• [Dataset content]:
★ ★ ★ ★ ★

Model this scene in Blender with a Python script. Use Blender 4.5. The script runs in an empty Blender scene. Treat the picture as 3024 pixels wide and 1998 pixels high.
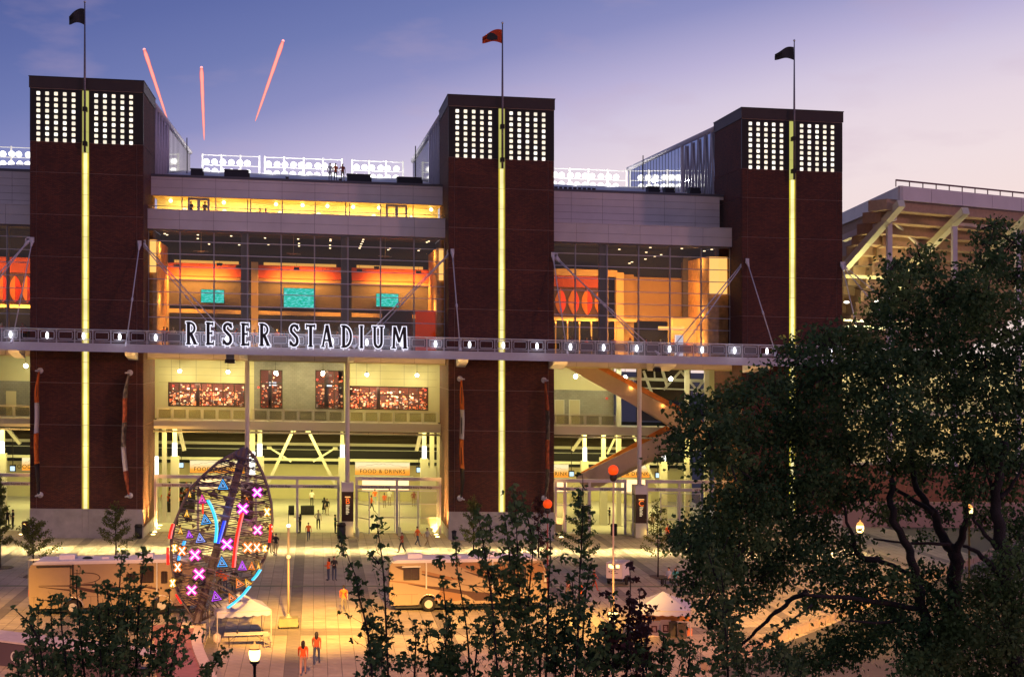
import bpy, bmesh, math, random
import numpy as np
from mathutils import Vector, Matrix, noise
R = math.radians
C = bpy.context.scene.collection
random.seed(7); RNG = np.random.default_rng(7)
# ------------------------------------------------------------------ camera
FPX = 4400.0; TH = R(7.53); CAMZ = 17.0; SL = 0.0218      # the plaza and the stadium fall 2 % to the right
cam = bpy.data.cameras.new('camera'); camo = bpy.data.objects.new('camera', cam); C.objects.link(camo)
camo.location = (0, 0, CAMZ); camo.rotation_euler = (R(90), 0, -TH)
cam.sensor_width = 36; cam.lens = 36 * FPX / 3024; cam.shift_y = 29 / 3024; cam.clip_start = 0.5; cam.clip_end = 4000
sc = bpy.context.scene; sc.camera = camo
sc.render.engine = 'CYCLES'
sc.view_settings.view_transform = 'Standard'; sc.view_settings.look = 'None'
sc.view_settings.exposure = 0.0; sc.view_settings.gamma = 1.0
sc.cycles.max_bounces = 6; sc.cycles.transparent_max_bounces = 12; sc.cycles.use_light_tree = True
# ------------------------------------------------------------------ world: dusk sky
world = bpy.data.worlds.new('World'); sc.world = world; world.use_nodes = True
def build_world():
    nt = world.node_tree; N = nt.nodes; L = nt.links; N.clear()
    def nd(t, **k):
        n = N.new(t)
        for a, b in k.items(): setattr(n, a, b)
        return n
    def math_(op, a, b=None):
        n = nd('ShaderNodeMath', operation=op)
        for i, v in enumerate((a, b)):
            if v is None: continue
            if isinstance(v, (int, float)): n.inputs[i].default_value = v
            else: L.new(v, n.inputs[i])
        return n.outputs[0]
    tc = nd('ShaderNodeTexCoord'); sx = nd('ShaderNodeSeparateXYZ'); L.new(tc.outputs['Generated'], sx.inputs[0])
    x, y, z = sx.outputs
    az = math_('ADD', math_('MULTIPLY', x, 0.80), math_('MULTIPLY', y, 0.60))     # towards the afterglow
    # height coordinate: the glow reaches higher where the sun went down
    h = math_('SUBTRACT', z, math_('MULTIPLY', math_('SUBTRACT', az, 0.60), 0.33))
    t = math_('MULTIPLY', math_('ADD', h, 0.028), 3.2)
    rp = nd('ShaderNodeValToRGB'); L.new(t, rp.inputs[0]); e = rp.color_ramp.elements
    cols = [(0.00, (0.94, 0.74, 0.68)), (0.20, (0.88, 0.74, 0.76)), (0.32, (0.80, 0.68, 0.76)), (0.42, (0.66, 0.58, 0.74)), (0.50, (0.50, 0.45, 0.68)),
            (0.62, (0.27, 0.28, 0.54)), (0.75, (0.165, 0.20, 0.45)), (0.88, (0.115, 0.15, 0.385)), (1.0, (0.09, 0.12, 0.33))]
    e[0].position = cols[0][0]; e[0].color = (*cols[0][1], 1); e[1].position = 1; e[1].color = (*cols[-1][1], 1)
    for p, c in cols[1:-1]:
        k = e.new(p); k.color = (*c, 1)
    # sky on the far side from the glow: mauve belt
    rb = nd('ShaderNodeValToRGB'); L.new(math_('MULTIPLY', z, 1.6), rb.inputs[0]); e = rb.color_ramp.elements
    e[0].color = (0.43, 0.30, 0.31, 1); e[1].color = (0.17, 0.17, 0.29, 1); e[1].position = 0.8
    fac = nd('ShaderNodeMapRange'); L.new(az, fac.inputs[0]); fac.inputs[1].default_value = 0.2; fac.inputs[2].default_value = -0.5
    mx = nd('ShaderNodeMix', data_type='RGBA'); L.new(fac.outputs[0], mx.inputs[0]); L.new(rp.outputs[0], mx.inputs[6]); L.new(rb.outputs[0], mx.inputs[7])
    # thin cloud wisps
    mp = nd('ShaderNodeMapping'); L.new(tc.outputs['Generated'], mp.inputs[0]); mp.inputs['Scale'].default_value = (5, 5, 16); mp.inputs['Rotation'].default_value = (0, R(-35), 0)
    ns = nd('ShaderNodeTexNoise'); L.new(mp.outputs[0], ns.inputs[0]); ns.inputs['Scale'].default_value = 2.2; ns.inputs['Detail'].default_value = 5
    cr = nd('ShaderNodeMapRange'); L.new(ns.outputs[0], cr.inputs[0]); cr.inputs[1].default_value = 0.55; cr.inputs[2].default_value = 0.80; cr.inputs[4].default_value = 0.32
    mc = nd('ShaderNodeMix', data_type='RGBA'); L.new(cr.outputs[0], mc.inputs[0]); L.new(mx.outputs[2], mc.inputs[6]); mc.inputs[7].default_value = (0.56, 0.40, 0.52, 1)
    bg = nd('ShaderNodeBackground'); L.new(mc.outputs[2], bg.inputs[0]); bg.inputs[1].default_value = 1.0
    out = nd('ShaderNodeOutputWorld'); L.new(bg.outputs[0], out.inputs[0])
build_world()
# afterglow of the sun that has just set, low from the right
sun = bpy.data.lights.new('sun', 'SUN'); sun.energy = 0.45; sun.angle = R(3); sun.color = (1.0, 0.42, 0.40)
suno = bpy.data.objects.new('sun', sun); C.objects.link(suno)
suno.rotation_euler = Vector((-0.80, 0.62, -0.14)).to_track_quat('-Z', 'Y').to_euler()
def lamp(name, kind, loc, energy, color, aim=None, size=None, size_y=None, spread=None, spot=None, blend=0.5, radius=0.15):
    l = bpy.data.lights.new(name, kind); l.energy = energy; l.color = color
    if kind == 'AREA':
        l.shape = 'RECTANGLE'; l.size = size; l.size_y = size_y or size
        if spread: l.spread = R(spread)
    else: l.shadow_soft_size = radius
    if kind == 'SPOT': l.spot_size = R(spot); l.spot_blend = blend
    o = bpy.data.objects.new(name, l); C.objects.link(o)
    o.location = (loc[0], loc[1], loc[2] - SL * loc[0])
    if aim is not None:
        a = Vector((aim[0], aim[1], aim[2] - SL * aim[0]))
        o.rotation_euler = (a - o.location).to_track_quat('-Z', 'Y').to_euler()
    return o
# ------------------------------------------------------------------ measuring helpers (a point from its bearing and its distance)
ct, st = math.cos(TH), math.sin(TH)
def bearing(px): return (px - 1512) / FPX
def P(px, py, Y):
    u = bearing(px); t = Y / (ct - u * st); v = (1028 - (py - 0.0216 * (px - 930))) / FPX
    return Vector((t * (u * ct + st), Y, CAMZ + t * v))
def G(px, py, z=0.0):
    u = bearing(px); v = (1028 - (py - 0.0216 * (px - 930))) / FPX; t = (z - CAMZ) / v
    return Vector((t * (u * ct + st), t * (ct - u * st), z))
def D(px, py, d):
    u = bearing(px); return P(px, py, d * (ct - u * st))
def XA(px, Y): return P(px, 1000, Y).x
def ZA(px, py, Y): return P(px, py, Y).z
# ------------------------------------------------------------------ materials
MATS = {}
def mat(name, col, rough=0.7, metal=0.0, noise_=0.0, nscale=3.0, bump=0.0, bscale=20.0, em=None, es=1.0, spec=0.5, island=0.0, col2=None, transl=0.0):
    if name in MATS: return MATS[name]
    m = bpy.data.materials.new(name); m.use_nodes = True; MATS[name] = m
    nt = m.node_tree; N = nt.nodes; L = nt.links; b = N['Principled BSDF']
    b.inputs['Base Color'].default_value = (*col, 1); b.inputs['Roughness'].default_value = rough; b.inputs['Metallic'].default_value = metal
    b.inputs['Specular IOR Level'].default_value = spec
    tc = N.new('ShaderNodeTexCoord')
    src = None
    if col2 is not None or island > 0:
        g = N.new('ShaderNodeNewGeometry'); mx = N.new('ShaderNodeMix'); mx.data_type = 'RGBA'
        c2 = col2 or tuple(max(0, c * (1 - island)) for c in col)
        mx.inputs[6].default_value = (*col, 1); mx.inputs[7].default_value = (*c2, 1)
        L.new(g.outputs['Random Per Island'], mx.inputs[0]); src = mx.outputs[2]
    if noise_ > 0:
        n = N.new('ShaderNodeTexNoise'); n.inputs['Scale'].default_value = nscale; n.inputs['Detail'].default_value = 6; L.new(tc.outputs['Object'], n.inputs[0])
        mr = N.new('ShaderNodeMapRange'); L.new(n.outputs[0], mr.inputs[0]); mr.inputs[1].default_value = 0.3; mr.inputs[2].default_value = 0.7
        mr.inputs[3].default_value = 1 - noise_; mr.inputs[4].default_value = 1 + noise_ * 0.6
        hv = N.new('ShaderNodeHueSaturation'); hv.inputs['Color'].default_value = (*col, 1)
        if src: L.new(src, hv.inputs['Color'])
        L.new(mr.outputs[0], hv.inputs['Value']); src = hv.outputs[0]
    if src: L.new(src, b.inputs['Base Color'])
    if bump > 0:
        n = N.new('ShaderNodeTexNoise'); n.inputs['Scale'].default_value = bscale; n.inputs['Detail'].default_value = 4; L.new(tc.outputs['Object'], n.inputs[0])
        bp = N.new('ShaderNodeBump'); bp.inputs['Strength'].default_value = bump; bp.inputs['Distance'].default_value = 0.05
        L.new(n.outputs[0], bp.inputs['Height']); L.new(bp.outputs[0], b.inputs['Normal'])
    if em: b.inputs['Emission Color'].default_value = (*em, 1); b.inputs['Emission Strength'].default_value = es
    if transl > 0:
        t = N.new('ShaderNodeBsdfTranslucent'); ms = N.new('ShaderNodeMixShader'); ms.inputs[0].default_value = transl
        if src: L.new(src, t.inputs[0])
        else: t.inputs[0].default_value = (*col, 1)
        L.new(b.outputs[0], ms.inputs[1]); L.new(t.outputs[0], ms.inputs[2]); L.new(ms.outputs[0], N['Material Output'].inputs[0])
    return m
def glow(name, col, s, sample=False):
    if name in MATS: return MATS[name]
    m = bpy.data.materials.new(name); m.use_nodes = True; MATS[name] = m
    nt = m.node_tree; nt.nodes.clear(); e = nt.nodes.new('ShaderNodeEmission'); e.inputs[0].default_value = (*col, 1); e.inputs[1].default_value = s
    o = nt.nodes.new('ShaderNodeOutputMaterial'); nt.links.new(e.outputs[0], o.inputs[0])
    if not sample: m.cycles.emission_sampling = 'NONE'
    return m
def glass(name, tint=(0.92, 0.93, 0.95), refl=0.10, rough=0.02, solid=None, sfac=0.0):
    if name in MATS: return MATS[name]
    m = bpy.data.materials.new(name); m.use_nodes = True; MATS[name] = m
    nt = m.node_tree; N = nt.nodes; L = nt.links; N.clear()
    t = N.new('ShaderNodeBsdfTransparent'); t.inputs[0].default_value = (*tint, 1)
    g = N.new('ShaderNodeBsdfGlossy'); g.inputs['Roughness'].default_value = rough
    fr = N.new('ShaderNodeFresnel'); fr.inputs[0].default_value = 1.5
    ad = N.new('ShaderNodeMath'); ad.operation = 'ADD'; L.new(fr.outputs[0], ad.inputs[0]); ad.inputs[1].default_value = refl - 0.04
    mx = N.new('ShaderNodeMixShader'); L.new(ad.outputs[0], mx.inputs[0]); L.new(t.outputs[0], mx.inputs[1]); L.new(g.outputs[0], mx.inputs[2])
    res = mx.outputs[0]
    if solid:
        d = N.new('ShaderNodeBsdfDiffuse'); d.inputs[0].default_value = (*solid, 1); m2 = N.new('ShaderNodeMixShader'); m2.inputs[0].default_value = sfac
        L.new(res, m2.inputs[1]); L.new(d.outputs[0], m2.inputs[2]); res = m2.outputs[0]
    o = N.new('ShaderNodeOutputMaterial'); L.new(res, o.inputs[0]); return m
def brick(name, c1, c2, mortar, bw=0.30, bh=0.085, msize=0.012, rough=0.85):
    if name in MATS: return MATS[name]
    m = bpy.data.materials.new(name); m.use_nodes = True; MATS[name] = m
    nt = m.node_tree; N = nt.nodes; L = nt.links; b = N['Principled BSDF']; b.inputs['Roughness'].default_value = rough
    g = N.new('ShaderNodeNewGeometry'); s = N.new('ShaderNodeSeparateXYZ'); L.new(g.outputs['Position'], s.inputs[0])
    a = N.new('ShaderNodeMath'); a.operation = 'ADD'; L.new(s.outputs[0], a.inputs[0]); L.new(s.outputs[1], a.inputs[1])
    c = N.new('ShaderNodeCombineXYZ'); L.new(a.outputs[0], c.inputs[0]); L.new(s.outputs[2], c.inputs[1])
    bt = N.new('ShaderNodeTexBrick'); L.new(c.outputs[0], bt.inputs[0]); bt.inputs['Color1'].default_value = (*c1, 1); bt.inputs['Color2'].default_value = (*c2, 1); bt.inputs['Mortar'].default_value = (*mortar, 1)
    bt.inputs['Scale'].default_value = 1; bt.inputs['Brick Width'].default_value = bw; bt.inputs['Row Height'].default_value = bh; bt.inputs['Mortar Size'].default_value = msize; bt.inputs['Bias'].default_value = 0.0
    n = N.new('ShaderNodeTexNoise'); n.inputs['Scale'].default_value = 0.35; n.inputs['Detail'].default_value = 8; L.new(g.outputs['Position'], n.inputs[0])
    mr = N.new('ShaderNodeMapRange'); L.new(n.outputs[0], mr.inputs[0]); mr.inputs[1].default_value = 0.3; mr.inputs[2].default_value = 0.7; mr.inputs[3].default_value = 0.72; mr.inputs[4].default_value = 1.2
    hv = N.new('ShaderNodeHueSaturation'); L.new(bt.outputs[0], hv.inputs['Color']); L.new(mr.outputs[0], hv.inputs['Value']); L.new(hv.outputs[0], b.inputs['Base Color'])
    bp = N.new('ShaderNodeBump'); bp.inputs['Strength'].default_value = 0.5; bp.inputs['Distance'].default_value = 0.02; bp.invert = True; L.new(bt.outputs[1], bp.inputs['Height']); L.new(bp.outputs[0], b.inputs['Normal'])
    return m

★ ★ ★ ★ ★

• [Stated task]: Find the lines above that include the string "scene" and copy them.

• [Output for this task]:
Model this scene in Blender with a Python script. Use Blender 4.5. The script runs in an empty Blender scene. Treat the picture as 3024 pixels wide and 1998 pixels high.
C = bpy.context.scene.collection
sc = bpy.context.scene; sc.camera = camo